My parents are divorcing

So ever since I was little, I just remember my mom being unhappy all the time and making comments sarcastically about my dad, but they always seemed so happy. As I’ve gotten to be an adult, 23 years old, over the years, my mom has confided in me and things that have gone on in their marriage, and that she has always really been unhappy but she stayed for my brother and I. I’m aware that my dad is a narcissist and honestly the way he acts towards her is scary, though he doesn’t lash out in front of us ever. I want to believe that he would never do anything to hurt her but it’s just some thing I tell myself to make me feel more comfortable and she’s made it very known to him that she’d like a divorce but I don’t think anyone actually thought it would happen.
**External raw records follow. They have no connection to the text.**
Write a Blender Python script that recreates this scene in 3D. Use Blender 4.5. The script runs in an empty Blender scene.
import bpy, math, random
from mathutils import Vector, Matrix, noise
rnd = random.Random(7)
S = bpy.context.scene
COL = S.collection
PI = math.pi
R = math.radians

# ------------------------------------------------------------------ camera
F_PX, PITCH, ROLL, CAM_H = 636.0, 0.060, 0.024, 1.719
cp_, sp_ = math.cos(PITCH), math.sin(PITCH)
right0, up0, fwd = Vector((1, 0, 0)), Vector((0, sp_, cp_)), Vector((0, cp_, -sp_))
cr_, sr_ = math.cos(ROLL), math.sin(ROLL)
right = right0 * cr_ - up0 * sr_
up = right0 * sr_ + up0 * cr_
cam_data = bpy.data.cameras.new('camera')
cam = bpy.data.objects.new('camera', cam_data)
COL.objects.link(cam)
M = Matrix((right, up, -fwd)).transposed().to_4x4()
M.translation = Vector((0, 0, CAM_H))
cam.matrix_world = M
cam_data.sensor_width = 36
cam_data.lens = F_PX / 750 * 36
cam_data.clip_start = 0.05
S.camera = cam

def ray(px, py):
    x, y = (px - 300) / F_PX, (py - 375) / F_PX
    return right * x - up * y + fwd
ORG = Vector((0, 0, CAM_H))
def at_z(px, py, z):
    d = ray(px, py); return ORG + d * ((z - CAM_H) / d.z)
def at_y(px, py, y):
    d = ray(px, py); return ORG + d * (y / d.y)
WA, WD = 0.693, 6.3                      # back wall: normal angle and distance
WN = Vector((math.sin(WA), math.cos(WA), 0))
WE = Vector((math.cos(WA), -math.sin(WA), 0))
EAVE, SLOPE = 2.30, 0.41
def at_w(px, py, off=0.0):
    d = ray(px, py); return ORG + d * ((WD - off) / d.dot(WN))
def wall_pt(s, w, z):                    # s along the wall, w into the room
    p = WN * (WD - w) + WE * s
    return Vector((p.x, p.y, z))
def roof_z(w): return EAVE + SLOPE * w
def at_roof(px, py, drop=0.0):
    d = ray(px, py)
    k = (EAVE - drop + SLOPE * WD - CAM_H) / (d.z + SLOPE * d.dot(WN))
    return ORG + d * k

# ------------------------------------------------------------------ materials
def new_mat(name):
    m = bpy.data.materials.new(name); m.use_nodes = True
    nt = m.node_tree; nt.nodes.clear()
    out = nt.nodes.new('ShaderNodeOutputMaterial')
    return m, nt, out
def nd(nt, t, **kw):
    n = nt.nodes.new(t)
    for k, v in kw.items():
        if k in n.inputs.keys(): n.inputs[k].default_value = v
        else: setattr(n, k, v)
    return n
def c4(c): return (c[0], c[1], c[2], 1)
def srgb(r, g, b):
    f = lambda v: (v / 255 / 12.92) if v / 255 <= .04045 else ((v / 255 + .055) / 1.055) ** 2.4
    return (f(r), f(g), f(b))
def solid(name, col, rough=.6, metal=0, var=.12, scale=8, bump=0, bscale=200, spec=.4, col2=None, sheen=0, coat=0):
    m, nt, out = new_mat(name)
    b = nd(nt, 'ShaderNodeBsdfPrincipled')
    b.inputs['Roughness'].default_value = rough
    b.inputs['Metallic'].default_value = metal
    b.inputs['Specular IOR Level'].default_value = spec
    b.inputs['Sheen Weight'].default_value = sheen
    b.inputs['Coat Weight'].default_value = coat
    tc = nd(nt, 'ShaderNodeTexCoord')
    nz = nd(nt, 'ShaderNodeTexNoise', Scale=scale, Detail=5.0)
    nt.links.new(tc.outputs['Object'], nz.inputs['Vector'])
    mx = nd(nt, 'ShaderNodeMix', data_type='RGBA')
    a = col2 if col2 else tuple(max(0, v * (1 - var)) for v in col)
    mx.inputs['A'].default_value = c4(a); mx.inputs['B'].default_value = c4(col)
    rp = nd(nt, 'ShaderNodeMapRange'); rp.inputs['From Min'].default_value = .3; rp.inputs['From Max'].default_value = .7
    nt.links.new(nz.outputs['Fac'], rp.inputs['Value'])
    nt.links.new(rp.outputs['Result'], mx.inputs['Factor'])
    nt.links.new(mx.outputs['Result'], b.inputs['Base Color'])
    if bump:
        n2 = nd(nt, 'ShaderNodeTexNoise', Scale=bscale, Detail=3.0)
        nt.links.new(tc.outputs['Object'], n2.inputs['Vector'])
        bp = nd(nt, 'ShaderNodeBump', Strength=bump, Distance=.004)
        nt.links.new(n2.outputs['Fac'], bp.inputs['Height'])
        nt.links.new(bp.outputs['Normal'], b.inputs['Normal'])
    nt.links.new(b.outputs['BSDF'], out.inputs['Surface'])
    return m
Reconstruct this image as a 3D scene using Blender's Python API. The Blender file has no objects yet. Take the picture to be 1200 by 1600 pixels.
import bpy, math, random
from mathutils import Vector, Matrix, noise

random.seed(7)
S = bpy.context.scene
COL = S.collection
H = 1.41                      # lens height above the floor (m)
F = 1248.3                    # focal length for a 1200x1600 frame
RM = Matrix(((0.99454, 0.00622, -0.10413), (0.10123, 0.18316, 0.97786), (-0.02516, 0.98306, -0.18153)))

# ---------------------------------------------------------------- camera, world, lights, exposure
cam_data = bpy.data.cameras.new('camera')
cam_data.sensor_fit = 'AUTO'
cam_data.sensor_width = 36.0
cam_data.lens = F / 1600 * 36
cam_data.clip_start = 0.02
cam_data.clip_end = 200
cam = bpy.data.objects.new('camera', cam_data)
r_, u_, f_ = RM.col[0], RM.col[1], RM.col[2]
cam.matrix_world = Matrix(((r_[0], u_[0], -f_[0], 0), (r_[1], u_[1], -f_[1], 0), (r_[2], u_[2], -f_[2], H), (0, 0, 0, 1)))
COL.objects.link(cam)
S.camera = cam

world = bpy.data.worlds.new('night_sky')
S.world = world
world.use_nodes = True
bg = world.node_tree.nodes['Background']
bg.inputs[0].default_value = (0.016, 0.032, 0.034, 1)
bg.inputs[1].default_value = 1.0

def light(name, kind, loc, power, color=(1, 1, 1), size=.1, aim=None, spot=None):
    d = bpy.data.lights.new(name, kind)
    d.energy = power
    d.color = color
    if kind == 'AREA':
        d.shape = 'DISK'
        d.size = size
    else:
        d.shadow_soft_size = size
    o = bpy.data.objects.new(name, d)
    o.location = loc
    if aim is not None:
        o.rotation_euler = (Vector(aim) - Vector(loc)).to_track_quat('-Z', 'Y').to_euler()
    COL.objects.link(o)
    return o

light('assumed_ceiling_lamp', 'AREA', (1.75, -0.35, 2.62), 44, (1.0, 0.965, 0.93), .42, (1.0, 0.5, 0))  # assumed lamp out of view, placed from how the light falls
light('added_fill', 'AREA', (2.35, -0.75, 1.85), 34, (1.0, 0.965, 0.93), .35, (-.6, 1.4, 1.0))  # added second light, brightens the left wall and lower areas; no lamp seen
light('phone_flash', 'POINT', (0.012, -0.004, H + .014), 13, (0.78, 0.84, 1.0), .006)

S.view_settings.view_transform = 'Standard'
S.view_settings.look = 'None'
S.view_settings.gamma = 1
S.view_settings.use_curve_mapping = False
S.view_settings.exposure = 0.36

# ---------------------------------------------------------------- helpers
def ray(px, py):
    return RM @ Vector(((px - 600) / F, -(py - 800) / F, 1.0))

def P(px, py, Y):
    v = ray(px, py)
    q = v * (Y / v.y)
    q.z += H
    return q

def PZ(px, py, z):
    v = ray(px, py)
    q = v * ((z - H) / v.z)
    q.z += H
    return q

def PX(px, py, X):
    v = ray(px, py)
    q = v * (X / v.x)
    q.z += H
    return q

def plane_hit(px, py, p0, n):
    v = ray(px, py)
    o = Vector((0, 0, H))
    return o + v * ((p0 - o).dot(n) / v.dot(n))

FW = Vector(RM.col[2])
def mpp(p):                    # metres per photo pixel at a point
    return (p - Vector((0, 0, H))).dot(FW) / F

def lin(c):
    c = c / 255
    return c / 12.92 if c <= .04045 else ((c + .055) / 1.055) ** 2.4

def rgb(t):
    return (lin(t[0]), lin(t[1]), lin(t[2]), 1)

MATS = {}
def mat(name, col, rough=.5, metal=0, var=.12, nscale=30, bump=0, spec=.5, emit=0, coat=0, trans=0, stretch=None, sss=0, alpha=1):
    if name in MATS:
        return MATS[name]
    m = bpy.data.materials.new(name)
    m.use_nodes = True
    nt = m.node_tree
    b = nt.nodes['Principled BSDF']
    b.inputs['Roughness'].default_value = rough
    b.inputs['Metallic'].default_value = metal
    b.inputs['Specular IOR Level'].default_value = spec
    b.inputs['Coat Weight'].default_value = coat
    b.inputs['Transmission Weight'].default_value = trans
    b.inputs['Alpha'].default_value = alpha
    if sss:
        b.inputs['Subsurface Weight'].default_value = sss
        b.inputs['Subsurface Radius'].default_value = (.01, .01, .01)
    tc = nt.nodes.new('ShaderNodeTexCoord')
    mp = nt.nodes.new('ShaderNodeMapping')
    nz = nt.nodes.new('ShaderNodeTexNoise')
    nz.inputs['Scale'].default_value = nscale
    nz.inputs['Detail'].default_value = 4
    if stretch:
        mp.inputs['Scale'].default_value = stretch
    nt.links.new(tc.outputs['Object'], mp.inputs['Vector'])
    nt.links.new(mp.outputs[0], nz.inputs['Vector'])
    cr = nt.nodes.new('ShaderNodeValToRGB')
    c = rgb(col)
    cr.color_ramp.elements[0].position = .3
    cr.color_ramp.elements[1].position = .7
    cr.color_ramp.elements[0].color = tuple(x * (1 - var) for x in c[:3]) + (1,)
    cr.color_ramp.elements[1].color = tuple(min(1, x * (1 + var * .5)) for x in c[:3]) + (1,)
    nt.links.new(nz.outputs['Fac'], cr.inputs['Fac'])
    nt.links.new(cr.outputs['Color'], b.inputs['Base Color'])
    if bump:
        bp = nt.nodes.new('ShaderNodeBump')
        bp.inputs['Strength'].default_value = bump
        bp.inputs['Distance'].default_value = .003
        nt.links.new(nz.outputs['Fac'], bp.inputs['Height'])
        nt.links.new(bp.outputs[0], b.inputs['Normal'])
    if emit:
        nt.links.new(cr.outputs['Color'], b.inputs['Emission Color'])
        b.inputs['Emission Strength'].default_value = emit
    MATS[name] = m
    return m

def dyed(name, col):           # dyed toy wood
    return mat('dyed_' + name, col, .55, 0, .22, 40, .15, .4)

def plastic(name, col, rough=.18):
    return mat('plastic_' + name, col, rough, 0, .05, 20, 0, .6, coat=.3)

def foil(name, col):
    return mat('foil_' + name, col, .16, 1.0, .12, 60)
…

And then today she told me she filed finally. While I’m happy my mom is seeking the peace She finally deserves, a part of me is worried about what’s going to happen next. What’s going to happen now? How is my dad going to react? And it’s crossed my mind several times that maybe he do something to himself, or to both of them or to her. There have never been any instances of him physically harming her but I just feel it in my gut that this isn’t going to go well. she’s planning to leave the house and go to a place away from town so I want to hope that she will be safe. I don’t know exactly what I’m looking for in this post, I think I’m just venting. Even though I’m an adult, and I pretty much live my own life, I just can’t help but think how different things are going to be now because both of my parents are such a huge part of my life. I’m also feeling I guess some sort of regret because I also recently found out I’m pregnant and had the opportunity to tell them when things were still semi-normal last weekend and now I feel like I missed out on that and I’m not gonna have the opportunity again. again, I don’t really know why I’m posting this, but this is a really uncomfortable situation for myself and I feel deeply hurt in all honesty.